Free your mind 3/27
Here’s a little dirty secret of mine: I liked the Matrix sequels. Go ahead, harrumph for a bit. I understand.
Finished? Still here?
Ok, so here I go…
I think many people were disappointed with the sequels because they didn’t really pause for easy answers or seemed to borrow too much from other material.
I think it was just Keanu. I’ll admit he kind of takes away from the movies somehow after the first one. Perhaps it was the time between the first movie and the second movie that did it, but somehow he felt like a guy playing Keanu as Neo. A sort of meta-caricature of Keanu being Neo in a Matrix movie spoof that isn’t very good. Imagine if Mad TV spoofed a Saturday Night Live skit about the Matrix and used Keanu to spoof himself in the spoof of the spoof.
Woah.
Since we can agree that Ted Logan reared his ugly head and perhaps spoiled The One for us all, I’ll move on. I don’t think it was Keanu’s fault, really, but that’s a blurb for another day. (Hopefully that day won’t come soon).
Here’s my theory and I hope someday you have the time to try this: The Matrix is meant to be viewed as a six hour film.
I think the whole is greater that its parts and is much more than a kung-fu film with a green filter on the lens. Aside from the heavy Hindu and Buddhist overtones there were smaller connections from film to film. I think my favorite prediction made by a character in the first film was from Agent Smith who claimed that Neo’s death by his hands was inevitable. Sure enough, Smith killed him.
That the Architect and the Oracle were opposites in terms of how they did things, order and chaos, yin and yang, was not lost on me. Through 5 iterations of the Matrix they worked against each other - one trying to balance, the other to unbalance – until the 6th version of The One appeared and made a choice they did not see, he chose love over humanity. Was that their goal all along; to move machines and man back into the same room together? Or was that only the dream of the Oracle?
Think about this, Neo is told from day one what he will and must do.

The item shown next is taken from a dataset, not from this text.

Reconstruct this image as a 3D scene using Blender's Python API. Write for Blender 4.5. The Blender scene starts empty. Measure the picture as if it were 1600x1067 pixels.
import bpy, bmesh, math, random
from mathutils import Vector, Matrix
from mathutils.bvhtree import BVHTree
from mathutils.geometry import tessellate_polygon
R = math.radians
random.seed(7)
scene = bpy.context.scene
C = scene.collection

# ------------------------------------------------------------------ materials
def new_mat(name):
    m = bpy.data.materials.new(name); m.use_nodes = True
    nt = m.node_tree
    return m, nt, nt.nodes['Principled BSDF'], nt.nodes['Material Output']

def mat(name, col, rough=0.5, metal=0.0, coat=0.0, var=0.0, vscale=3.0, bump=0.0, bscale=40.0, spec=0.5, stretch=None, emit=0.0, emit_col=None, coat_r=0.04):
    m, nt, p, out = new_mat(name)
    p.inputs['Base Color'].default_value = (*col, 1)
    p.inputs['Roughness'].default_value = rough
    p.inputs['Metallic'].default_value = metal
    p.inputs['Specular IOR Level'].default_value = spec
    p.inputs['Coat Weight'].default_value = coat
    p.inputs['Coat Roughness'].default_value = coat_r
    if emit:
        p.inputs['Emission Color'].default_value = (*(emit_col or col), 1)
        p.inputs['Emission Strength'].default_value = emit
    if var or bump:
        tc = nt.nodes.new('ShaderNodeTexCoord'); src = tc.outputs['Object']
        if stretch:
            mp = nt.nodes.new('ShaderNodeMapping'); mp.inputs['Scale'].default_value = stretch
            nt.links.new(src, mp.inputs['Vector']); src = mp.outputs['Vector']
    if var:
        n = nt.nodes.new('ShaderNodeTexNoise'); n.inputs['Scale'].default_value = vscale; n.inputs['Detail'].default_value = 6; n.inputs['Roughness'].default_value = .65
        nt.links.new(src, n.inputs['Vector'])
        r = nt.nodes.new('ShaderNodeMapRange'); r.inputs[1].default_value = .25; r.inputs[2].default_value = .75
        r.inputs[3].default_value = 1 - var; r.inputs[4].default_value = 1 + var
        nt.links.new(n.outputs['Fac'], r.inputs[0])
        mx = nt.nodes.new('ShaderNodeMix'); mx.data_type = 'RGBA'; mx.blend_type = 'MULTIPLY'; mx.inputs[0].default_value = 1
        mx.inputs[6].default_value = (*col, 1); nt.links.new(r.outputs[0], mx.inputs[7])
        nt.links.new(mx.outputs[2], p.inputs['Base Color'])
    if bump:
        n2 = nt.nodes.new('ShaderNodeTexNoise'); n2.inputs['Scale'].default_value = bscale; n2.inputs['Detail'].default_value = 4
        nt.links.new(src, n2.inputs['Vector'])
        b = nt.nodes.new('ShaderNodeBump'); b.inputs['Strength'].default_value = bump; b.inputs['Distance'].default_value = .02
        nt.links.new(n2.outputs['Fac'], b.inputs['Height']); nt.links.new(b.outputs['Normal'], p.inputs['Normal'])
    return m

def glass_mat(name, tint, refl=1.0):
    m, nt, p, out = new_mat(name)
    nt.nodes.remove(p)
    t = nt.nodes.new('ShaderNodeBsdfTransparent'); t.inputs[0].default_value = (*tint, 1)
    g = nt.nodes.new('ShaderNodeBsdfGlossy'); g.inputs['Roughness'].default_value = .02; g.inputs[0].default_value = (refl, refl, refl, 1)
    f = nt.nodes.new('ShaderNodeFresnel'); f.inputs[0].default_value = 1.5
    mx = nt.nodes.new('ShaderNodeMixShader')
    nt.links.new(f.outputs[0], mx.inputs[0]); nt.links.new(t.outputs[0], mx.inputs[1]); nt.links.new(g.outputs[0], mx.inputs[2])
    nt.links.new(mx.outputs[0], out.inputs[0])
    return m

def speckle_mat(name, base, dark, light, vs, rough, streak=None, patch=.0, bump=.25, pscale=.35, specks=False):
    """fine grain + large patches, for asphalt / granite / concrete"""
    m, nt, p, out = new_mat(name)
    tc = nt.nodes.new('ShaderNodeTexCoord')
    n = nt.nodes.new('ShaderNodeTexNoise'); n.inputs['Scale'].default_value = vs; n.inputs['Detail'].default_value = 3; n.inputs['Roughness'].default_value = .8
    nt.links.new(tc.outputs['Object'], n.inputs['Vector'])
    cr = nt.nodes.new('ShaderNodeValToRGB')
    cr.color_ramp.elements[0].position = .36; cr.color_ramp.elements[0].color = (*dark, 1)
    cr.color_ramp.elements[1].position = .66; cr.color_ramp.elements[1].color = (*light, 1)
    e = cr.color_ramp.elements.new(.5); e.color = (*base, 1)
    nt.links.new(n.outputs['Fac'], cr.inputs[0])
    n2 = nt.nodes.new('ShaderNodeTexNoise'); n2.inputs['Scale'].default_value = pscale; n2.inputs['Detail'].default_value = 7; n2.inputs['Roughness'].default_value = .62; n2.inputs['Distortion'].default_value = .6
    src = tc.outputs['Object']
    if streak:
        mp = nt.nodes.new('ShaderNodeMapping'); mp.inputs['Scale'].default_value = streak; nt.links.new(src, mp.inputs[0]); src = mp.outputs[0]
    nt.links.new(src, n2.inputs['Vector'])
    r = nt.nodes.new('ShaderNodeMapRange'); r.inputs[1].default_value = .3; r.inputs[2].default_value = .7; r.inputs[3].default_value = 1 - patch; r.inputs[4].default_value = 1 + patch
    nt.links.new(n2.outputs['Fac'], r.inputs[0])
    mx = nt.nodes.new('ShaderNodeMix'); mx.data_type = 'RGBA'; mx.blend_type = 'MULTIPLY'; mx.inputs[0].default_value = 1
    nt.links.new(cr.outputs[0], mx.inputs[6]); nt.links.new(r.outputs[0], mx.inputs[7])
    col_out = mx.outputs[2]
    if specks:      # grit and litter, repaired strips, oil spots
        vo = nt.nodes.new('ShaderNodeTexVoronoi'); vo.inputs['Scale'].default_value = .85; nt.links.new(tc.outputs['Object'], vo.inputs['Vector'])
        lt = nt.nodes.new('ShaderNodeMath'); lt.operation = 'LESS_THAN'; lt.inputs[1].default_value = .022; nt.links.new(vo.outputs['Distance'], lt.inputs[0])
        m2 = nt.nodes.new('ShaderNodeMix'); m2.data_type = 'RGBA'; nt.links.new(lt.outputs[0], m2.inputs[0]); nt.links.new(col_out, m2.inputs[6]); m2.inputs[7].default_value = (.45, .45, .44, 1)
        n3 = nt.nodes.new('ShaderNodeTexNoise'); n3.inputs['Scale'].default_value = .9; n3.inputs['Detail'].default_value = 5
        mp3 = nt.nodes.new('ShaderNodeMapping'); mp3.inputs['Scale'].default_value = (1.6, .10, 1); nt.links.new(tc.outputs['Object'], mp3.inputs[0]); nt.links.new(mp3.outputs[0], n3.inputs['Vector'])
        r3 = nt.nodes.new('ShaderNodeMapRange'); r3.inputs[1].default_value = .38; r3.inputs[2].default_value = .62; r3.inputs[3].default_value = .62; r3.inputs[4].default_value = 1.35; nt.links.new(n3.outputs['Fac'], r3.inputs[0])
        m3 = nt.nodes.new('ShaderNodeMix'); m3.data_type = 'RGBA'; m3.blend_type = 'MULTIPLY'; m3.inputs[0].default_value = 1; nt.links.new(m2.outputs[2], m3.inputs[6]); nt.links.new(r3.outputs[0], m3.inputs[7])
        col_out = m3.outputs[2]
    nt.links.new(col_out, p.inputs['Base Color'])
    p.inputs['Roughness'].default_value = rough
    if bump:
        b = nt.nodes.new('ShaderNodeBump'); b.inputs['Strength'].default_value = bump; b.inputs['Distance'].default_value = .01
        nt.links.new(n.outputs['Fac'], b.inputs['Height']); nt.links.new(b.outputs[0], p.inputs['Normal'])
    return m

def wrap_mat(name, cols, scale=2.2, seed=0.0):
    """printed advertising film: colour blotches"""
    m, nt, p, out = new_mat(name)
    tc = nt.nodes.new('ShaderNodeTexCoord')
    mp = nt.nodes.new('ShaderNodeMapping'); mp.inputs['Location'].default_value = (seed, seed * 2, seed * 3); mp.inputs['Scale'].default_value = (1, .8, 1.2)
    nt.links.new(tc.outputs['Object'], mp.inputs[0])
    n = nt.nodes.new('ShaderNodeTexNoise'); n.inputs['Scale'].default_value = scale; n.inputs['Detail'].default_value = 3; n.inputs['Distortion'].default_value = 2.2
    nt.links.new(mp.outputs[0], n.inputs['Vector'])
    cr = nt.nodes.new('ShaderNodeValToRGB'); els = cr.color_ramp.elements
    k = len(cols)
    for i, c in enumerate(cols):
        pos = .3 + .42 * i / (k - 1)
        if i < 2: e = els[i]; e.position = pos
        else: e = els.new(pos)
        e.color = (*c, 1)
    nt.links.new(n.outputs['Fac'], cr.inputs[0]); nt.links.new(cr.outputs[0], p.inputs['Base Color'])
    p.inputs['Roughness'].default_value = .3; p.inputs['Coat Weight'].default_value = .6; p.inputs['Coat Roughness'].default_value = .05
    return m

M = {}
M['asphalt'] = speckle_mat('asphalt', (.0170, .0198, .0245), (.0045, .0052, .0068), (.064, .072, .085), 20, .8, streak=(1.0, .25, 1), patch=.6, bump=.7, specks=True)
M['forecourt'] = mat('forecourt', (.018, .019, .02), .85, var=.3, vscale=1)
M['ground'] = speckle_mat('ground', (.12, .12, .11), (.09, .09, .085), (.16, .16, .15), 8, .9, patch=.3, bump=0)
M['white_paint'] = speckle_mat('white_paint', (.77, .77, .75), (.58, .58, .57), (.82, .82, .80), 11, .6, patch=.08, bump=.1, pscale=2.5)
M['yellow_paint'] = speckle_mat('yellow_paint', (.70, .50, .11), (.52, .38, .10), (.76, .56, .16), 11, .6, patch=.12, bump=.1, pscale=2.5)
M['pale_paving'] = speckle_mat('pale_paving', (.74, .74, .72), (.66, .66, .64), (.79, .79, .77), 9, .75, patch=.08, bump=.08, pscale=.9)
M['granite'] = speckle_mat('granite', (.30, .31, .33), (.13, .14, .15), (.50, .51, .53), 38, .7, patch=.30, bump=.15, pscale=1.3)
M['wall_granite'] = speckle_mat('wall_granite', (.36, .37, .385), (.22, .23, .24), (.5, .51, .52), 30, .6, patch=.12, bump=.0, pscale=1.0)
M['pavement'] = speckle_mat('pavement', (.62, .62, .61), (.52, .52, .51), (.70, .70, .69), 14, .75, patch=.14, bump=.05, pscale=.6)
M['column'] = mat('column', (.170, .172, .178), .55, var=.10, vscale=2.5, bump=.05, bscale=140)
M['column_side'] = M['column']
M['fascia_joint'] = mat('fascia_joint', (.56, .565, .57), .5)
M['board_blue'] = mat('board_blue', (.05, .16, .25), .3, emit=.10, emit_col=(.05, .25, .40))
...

He even meets a machine in the train station that tells him about karma (though many say it’s closer to dharma but so what) and he does not fear for himself or his future because he is doing what he was meant to do. By the way, as a recycling machine, does anyone else think it was he who carried Neo away at the end? Neo knows what he has to do and in the end, despite fighting against it (rescuing Trinity in part 2) he must face his destiny anyway by the end of part 3.
There are deep things happening here. Man and machine, even after a great war, are still dependant on one another. Even the Machine God (Deus Ex Machina – that’s really its name) can’t beat Smith without using Neo as some kind of connector to him. There are cycles and destinies in the Matrix that are almost all traveled and fulfilled.
Just like the Architect and Oracle, Neo has a counterpart in Smith. It’s hinted at that once the 5 previous “Ones” chose to reset the system and spare humanity from extinction, Smith is reset as well. However since this sixth Neo chose to save one instead of many, the Smith grew out of the Machines control. Since the Architect always calculated that he would choose humanity over himself (Neo that is) I guess he didn’t whip out his calculator to see what would happen with Neo’s negative, the Smith program. Perhaps he couldn’t account for the Oracle and her “chaos” but whatever the case, Neo balanced the equation for him; the Deus ex Machina hit the total key and just like that, a new world is born. Chaos and Control, their strugle creates new life. Kandinsky would be thrilled...
Consider too that while the movies focus on eastern philosophies the western myths were covered as well. Try renting The Animatrix and watch the Second Renaissance segments (there are two). The rise of the Machines over man has some blatant Revelations imagery and symbolism. As in that whacky book you see a blackened sky, huge beasts, a new Earth, the end of man and their “rapture” to the Matrix; they even threw in a trumpeter for good measure. The Merovingian seems to cover the role ofa Judeo-Christian Satan, complete with his own Persephone and focus on free will (lack thereof) and earthly pleasures. He even prefers the Matrix to the Machine City 01 as he likely prefers to rule in Club Hel than to serve in - well you understand if you remember your Milton.
Look, there are a gazillion things to go over in terms of the themes in the movies, but I just want to reiterate my point one more time. The movies are better as a complete trilogy than as individuals. There are things in them that go beyond chases on a freeway and form a much more complex tale than it lets on. If I can BS my way this far down a page imagine what a real mind can do with the elements present in the 3 movies.
Just try not to focus on Keanu and you’ll be fine.